The decision forced the board to end 15 years of strong, independent reporting. Although it had to operate within tight media restrictions, Al Wasat carved a reputation for solid journalism in dangerous conditions. Its editor Mansoor Al Jamri is recognized across the region and beyond for the quality of his work, and was awarded the Committee to Protect Journalists International Press Freedom Award in 2011 and the Peace Through Media Award the following year.

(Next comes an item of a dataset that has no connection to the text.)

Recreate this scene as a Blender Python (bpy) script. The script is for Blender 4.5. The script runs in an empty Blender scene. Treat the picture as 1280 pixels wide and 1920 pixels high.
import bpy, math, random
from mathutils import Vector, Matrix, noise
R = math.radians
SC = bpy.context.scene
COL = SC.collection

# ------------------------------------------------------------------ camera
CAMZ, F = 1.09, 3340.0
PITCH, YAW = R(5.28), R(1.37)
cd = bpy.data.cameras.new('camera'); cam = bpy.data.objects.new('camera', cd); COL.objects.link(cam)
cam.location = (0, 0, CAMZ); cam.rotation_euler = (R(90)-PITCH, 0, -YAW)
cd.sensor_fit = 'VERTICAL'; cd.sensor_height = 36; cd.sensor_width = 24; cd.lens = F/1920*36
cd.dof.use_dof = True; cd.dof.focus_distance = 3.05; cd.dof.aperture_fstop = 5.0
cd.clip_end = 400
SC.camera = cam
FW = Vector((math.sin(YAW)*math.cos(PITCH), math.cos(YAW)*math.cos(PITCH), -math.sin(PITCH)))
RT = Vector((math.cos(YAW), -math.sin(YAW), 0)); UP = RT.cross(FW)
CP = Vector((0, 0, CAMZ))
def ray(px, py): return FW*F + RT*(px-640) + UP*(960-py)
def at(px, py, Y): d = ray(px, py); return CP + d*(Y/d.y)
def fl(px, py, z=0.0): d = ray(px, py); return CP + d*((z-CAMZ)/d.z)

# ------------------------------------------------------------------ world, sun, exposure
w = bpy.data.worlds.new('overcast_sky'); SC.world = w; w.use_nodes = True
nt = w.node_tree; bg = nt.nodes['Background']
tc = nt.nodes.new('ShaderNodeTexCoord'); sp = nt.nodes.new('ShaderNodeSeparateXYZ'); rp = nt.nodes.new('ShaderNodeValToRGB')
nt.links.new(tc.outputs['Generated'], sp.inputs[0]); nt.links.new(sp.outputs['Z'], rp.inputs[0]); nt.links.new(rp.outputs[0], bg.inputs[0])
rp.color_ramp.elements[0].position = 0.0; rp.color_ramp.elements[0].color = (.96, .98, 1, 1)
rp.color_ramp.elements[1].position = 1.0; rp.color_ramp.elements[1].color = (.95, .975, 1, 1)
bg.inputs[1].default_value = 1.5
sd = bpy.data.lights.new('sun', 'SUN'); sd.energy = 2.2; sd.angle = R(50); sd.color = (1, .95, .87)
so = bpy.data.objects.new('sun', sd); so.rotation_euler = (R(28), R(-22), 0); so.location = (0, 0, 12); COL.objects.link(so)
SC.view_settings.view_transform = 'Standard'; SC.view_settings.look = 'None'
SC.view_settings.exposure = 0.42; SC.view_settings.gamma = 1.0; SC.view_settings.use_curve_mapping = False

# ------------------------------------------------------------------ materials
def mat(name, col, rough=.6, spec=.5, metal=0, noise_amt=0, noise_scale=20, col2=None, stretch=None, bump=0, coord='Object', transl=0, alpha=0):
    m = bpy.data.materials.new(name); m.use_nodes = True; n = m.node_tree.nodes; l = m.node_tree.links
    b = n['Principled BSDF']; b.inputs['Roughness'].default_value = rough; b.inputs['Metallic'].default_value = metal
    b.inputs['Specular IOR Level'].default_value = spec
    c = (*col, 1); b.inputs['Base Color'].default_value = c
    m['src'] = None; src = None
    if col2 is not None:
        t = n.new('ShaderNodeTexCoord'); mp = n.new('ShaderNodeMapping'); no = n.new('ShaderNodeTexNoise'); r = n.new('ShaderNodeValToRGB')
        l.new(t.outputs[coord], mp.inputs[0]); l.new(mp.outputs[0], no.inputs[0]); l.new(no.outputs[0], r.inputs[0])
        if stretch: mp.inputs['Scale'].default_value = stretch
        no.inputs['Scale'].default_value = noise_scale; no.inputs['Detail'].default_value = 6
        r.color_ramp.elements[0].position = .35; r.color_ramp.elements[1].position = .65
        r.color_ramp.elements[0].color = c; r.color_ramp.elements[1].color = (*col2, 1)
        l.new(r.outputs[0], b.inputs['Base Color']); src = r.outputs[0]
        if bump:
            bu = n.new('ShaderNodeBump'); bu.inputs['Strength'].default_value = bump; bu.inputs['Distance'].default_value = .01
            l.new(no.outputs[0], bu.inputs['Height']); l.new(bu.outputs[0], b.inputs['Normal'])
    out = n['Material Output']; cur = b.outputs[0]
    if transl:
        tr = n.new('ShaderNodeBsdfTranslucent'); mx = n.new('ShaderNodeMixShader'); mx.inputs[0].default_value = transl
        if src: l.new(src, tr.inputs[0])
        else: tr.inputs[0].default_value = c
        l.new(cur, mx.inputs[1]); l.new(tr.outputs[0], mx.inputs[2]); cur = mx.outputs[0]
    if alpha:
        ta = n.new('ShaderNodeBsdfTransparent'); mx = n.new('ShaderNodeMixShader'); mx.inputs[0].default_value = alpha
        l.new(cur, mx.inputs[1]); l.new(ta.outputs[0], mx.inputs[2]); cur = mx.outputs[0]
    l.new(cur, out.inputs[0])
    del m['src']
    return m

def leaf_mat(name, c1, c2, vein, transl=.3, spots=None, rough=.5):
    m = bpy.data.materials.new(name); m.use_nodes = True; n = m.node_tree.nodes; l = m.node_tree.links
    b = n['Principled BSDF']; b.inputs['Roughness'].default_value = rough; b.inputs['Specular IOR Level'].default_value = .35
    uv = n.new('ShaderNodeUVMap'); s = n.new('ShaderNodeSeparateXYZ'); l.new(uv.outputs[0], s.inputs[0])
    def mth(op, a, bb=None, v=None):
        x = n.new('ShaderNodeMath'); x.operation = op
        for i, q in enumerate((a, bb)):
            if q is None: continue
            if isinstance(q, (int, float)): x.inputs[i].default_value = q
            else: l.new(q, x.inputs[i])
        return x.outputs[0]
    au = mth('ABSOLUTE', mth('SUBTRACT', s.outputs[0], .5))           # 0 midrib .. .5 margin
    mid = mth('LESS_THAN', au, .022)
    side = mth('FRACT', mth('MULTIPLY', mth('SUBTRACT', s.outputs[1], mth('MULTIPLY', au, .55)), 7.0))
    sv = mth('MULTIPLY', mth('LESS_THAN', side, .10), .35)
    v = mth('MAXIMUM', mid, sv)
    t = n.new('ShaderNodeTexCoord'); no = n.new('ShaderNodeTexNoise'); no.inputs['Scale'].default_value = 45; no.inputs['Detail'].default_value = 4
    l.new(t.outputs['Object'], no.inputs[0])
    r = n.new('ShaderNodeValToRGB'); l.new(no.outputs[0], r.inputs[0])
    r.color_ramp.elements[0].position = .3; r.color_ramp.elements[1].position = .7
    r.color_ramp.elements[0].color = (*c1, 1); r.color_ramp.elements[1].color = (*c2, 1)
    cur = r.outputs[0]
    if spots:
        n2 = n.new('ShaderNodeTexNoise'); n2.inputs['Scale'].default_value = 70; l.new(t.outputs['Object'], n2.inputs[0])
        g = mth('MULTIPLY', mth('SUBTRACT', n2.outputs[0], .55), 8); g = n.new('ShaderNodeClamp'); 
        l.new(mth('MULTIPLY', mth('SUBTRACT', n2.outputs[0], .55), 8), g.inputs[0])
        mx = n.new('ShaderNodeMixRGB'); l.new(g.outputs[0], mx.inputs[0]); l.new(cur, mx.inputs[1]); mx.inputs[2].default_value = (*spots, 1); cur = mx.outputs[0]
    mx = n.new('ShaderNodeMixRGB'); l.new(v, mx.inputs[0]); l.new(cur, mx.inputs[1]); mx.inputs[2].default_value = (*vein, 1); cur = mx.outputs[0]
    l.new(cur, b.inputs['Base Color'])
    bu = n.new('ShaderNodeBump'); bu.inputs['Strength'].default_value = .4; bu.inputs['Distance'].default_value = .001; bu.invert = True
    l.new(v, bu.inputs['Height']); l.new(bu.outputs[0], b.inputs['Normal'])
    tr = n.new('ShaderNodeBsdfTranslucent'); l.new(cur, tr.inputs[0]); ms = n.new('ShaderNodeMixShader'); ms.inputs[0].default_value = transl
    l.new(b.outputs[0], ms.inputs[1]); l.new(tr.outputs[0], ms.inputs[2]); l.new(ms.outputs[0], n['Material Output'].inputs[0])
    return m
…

Al Jamri was prosecuted in 2011, and one of the paper’s founders, Karim Fakhrawi, was tortured to death in custody that year. Shutting down Al Wasat is a major move, and leaves Bahrain’s national media field filled by the regime’s mouthpiece agencies and newspapers which offer sycophantic coverage of the ruling elite and are highly unlikely to expose government corruption. Bahrain has also joined Saudi Arabia, Egypt and the United Arab Emirates in demanding the closure of Qatar-based Al Jazeera.

Entry to Bahrain for foreign reporters is severely restricted, and the government refuses to accredit journalists inside the country working for international agencies.

The regime can try to hide bad news and cover its ears from the truth but the country is sliding towards political and economic chaos. The kingdom’s chronic housing shortage is now reported to stand at 75,000 units, says property analysts CBRE, where “the majority of the shortage is in the low-to-middle income segment catering to the needs of Bahraini families.” At the end of May international financial ratings agency Moody’s gave Bahrain’s banking sector a negative outlook, and on June 12 Fitch Ratings revised Bahrain's Outlook to Negative from Stable, citing “domestic political tensions.”

Bahrain’s ruling family is facing an economic crisis but its real problem is one of moral bankruptcy.

It has no plan to navigate its way out of its long-term political problems beyond silencing any views contrary to its own. Its notorious Natonal Security Agency has been brought back to enforce a regimen of intimidation and torture, with fresh reports of abuse in Muharraq’s police station. Bahrain’s government has jailed or exiled its most prominent human rights activists, shut down political opposition groups, and now closed the country’s only independent newspaper.

Shutting down Al Wasat is a short-term victory for government hardliners, but in the long term will be seen as a major mistake, immensely harmful to the future of Bahrain.